Question

Moment of inertia of the object depends upon
A. Mass of body
B. Axis of rotation of the body
C. Shape and size of body
D. All of the above

Answer 1

Hint: The moment of inertia of the body is the additional property of the object. The moment of inertia of the body can be calculated using the formula:
\[I=\sum m_{i}r_{i}^{2}\]

Complete step-by-step answer:
Moment of inertia is also known as the rotational inertia. When masses are in linear motion, its rotational analog is known as rotational inertia. The moment of inertia provides the relationship for dynamics of rotational motion. The moment of inertia can be calculated with respect to the axis of rotation of the particles.
Thus, moment of inertia in other terms is known as the mass distribution of the particle with respect to the axis of rotation. The distribution of the particle from the axis of rotation is also dependent on the shape and size of the object. Thus, the moment of inertia of the object depends on the mass, axis of rotation and shape and size of the body.
Option (D) is correct.

Note: Alternate method
Considering the object consists of n number of particles, the distance of each particle is r from its axis of rotation.
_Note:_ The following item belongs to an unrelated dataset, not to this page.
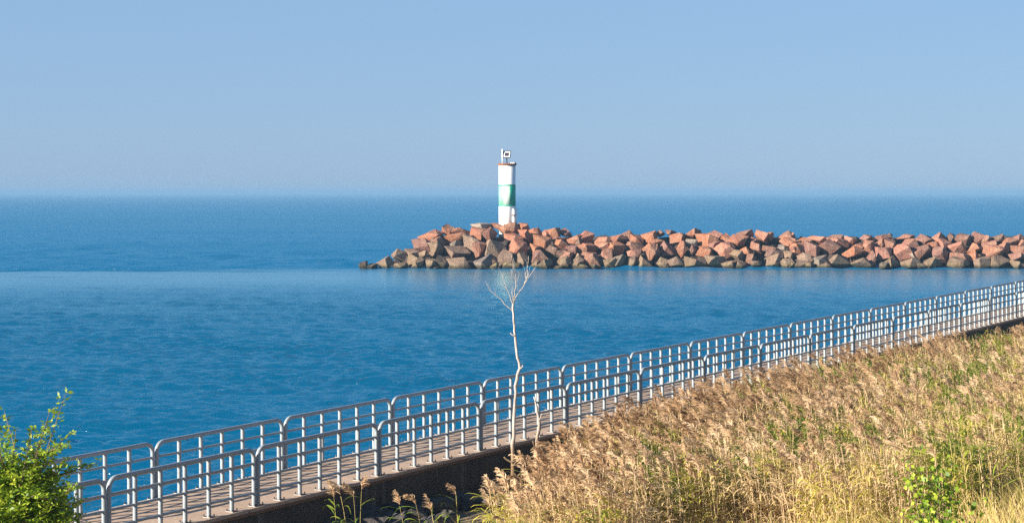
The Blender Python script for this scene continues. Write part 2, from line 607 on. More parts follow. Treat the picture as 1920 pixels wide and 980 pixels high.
def plate_bm():
    bm = bmesh.new()
    box(bm, (0, 0, 0.008), (0.15, 0.17, 0.012))
    bmesh.ops.bevel(bm, geom=bm.edges[:], offset=0.003, segments=1, affect='EDGES')
    n0 = len(bm.faces)
    for sx in (-1, 1):
        for sy in (-1, 1):
            g = bmesh.ops.create_cone(bm, cap_ends=True, segments=6, radius1=0.015, radius2=0.011, depth=0.045)
            bmesh.ops.translate(bm, vec=(0.060 * sx, 0.068 * sy, 0.034), verts=g['verts'])
    bm.faces.ensure_lookup_table()
    for f in bm.faces[n0:]:
        f.material_index = 1
    return bm


pl0 = None
for k in range(7):
    px_ = x0 + (x1 - x0) * k / 6
    par = rail
    if 0 < k < 6:
        bm = bmesh.new()
        tube(bm, [(px_, 0, 0), (px_, 0, RH - 0.02)], PR * 0.95, 12, False)
        par = mesh_obj('post', bm, M_rail, rail, True)
    if pl0 is None:
        pl0 = mesh_obj('base_plate', plate_bm(), [M_plate, M_dark], par)
    else:
        c = pl0.copy(); C.objects.link(c); c.parent = par; c.location = (px_, 0, 0); continue
    pl0.location = (px_, 0, 0)
for zz_ in (0.245, 0.535, 0.80):
    bm = bmesh.new()
    tube(bm, [(x0, 0, zz_), ((x0 + x1) / 2, 0, zz_), (x1, 0, zz_)], MR, 10, False)
    mesh_obj('middle_rail', bm, M_rail, rail, True)

panels = [('land', K * (18.0 + 2.0 * k), k + 1) for k in range(-1, 15)] + [('lake', K * (18.41 + 2.0 * k), k) for k in range(0, 17)]
for i, (side, Y, k) in enumerate(panels):
    o = rail if i == 0 else copy_tree(rail)
    P = front(Y)
    if side == 'lake':
        P.x = 1.02 / K * Y - 27.65
    o.location = P
    o.rotation_euler = Euler((0, -pitch, pier_angle), 'XYZ')
    which = 'landward' if side == 'land' else 'lakeside'
    n = k + 1
    if n == 1:
        lab = f'{which} grey pipe railing panel nearest the leafy tree, cut by the picture edge'
    else:
        lab = f'{which} grey pipe railing panel, {ordinal(n)} along the pier counting from the leafy tree'
    tag(o, lab, 'railing', f'{which} railing panels along the pier')

# ------------------------------------------------------------------ breakwater
COL = dict(p=(0.38, 0.16, 0.105), o=(0.39, 0.142, 0.072), b=(0.14, 0.072, 0.055), r=(0.27, 0.120, 0.088), t=(0.25, 0.165, 0.108),
           g=(0.21, 0.18, 0.16), l=(0.27, 0.215, 0.09), w=(0.40, 0.34, 0.28))
CNAME = dict(p='salmon pink', o='rusty orange', b='dark brown', r='reddish brown', t='tan', g='grey', l='olive stained', w='pale')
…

The formula of the moment of inertia can be given as:
\[I=\sum m_{n}r_{n}^{2}\]
Where, $m_{n}$ is the mass of each particle of the object and $r_{n}$ is the distance of the particle from the axis of rotation.
The distance of each particle from the axis of rotation is dependent on the shape and size of the object.
Therefore,
\[I \propto m\]
\[I \propto r^{2}\]
Thus, the moment of inertia of the object depends on the mass, axis of rotation and shape and size of the body.